I’ve been doing [Civil War reenactments] since the eighties. In today’s society, they judge these soldiers and they want to put this away and let it die. I think that any man that stands up for God, his country, and his family is worth remembering. These are good, decent, human beings that carved out a life here in these mountains. They gave their all, and a lot of them gave their life, for survival. No one would want to be done that way today, and these men stood up for what was right. What else is there, really, that’s worth anything in this world? 

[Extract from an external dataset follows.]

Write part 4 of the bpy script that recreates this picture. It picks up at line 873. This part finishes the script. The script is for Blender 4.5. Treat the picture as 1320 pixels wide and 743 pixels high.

I’m a private in this unit here. All my life I’ve done infantry, and now that I’m getting older, I’ve been doing the artillery. Most of [my ancestors] fought in the infantry, some of them fought in the cavalry, and some of them fought in the artillery. This is something a little bit different, and I enjoy learning things about the different branches and how they fought. These were good, decent people. It was simply survival for them. Their country called on them to serve, and they did it just like they would today. It was about doing what is right, what is noble. 

A lot of times, these units were made of the same communities, and they all came together to serve. Everybody wanted to do a good, decent job, because no one wanted to show a white feather amongst the enemy, especially to leave the war and go back and live in these same hollers and mountains with people that would know you may have run. So you stood there and died, rather than run.”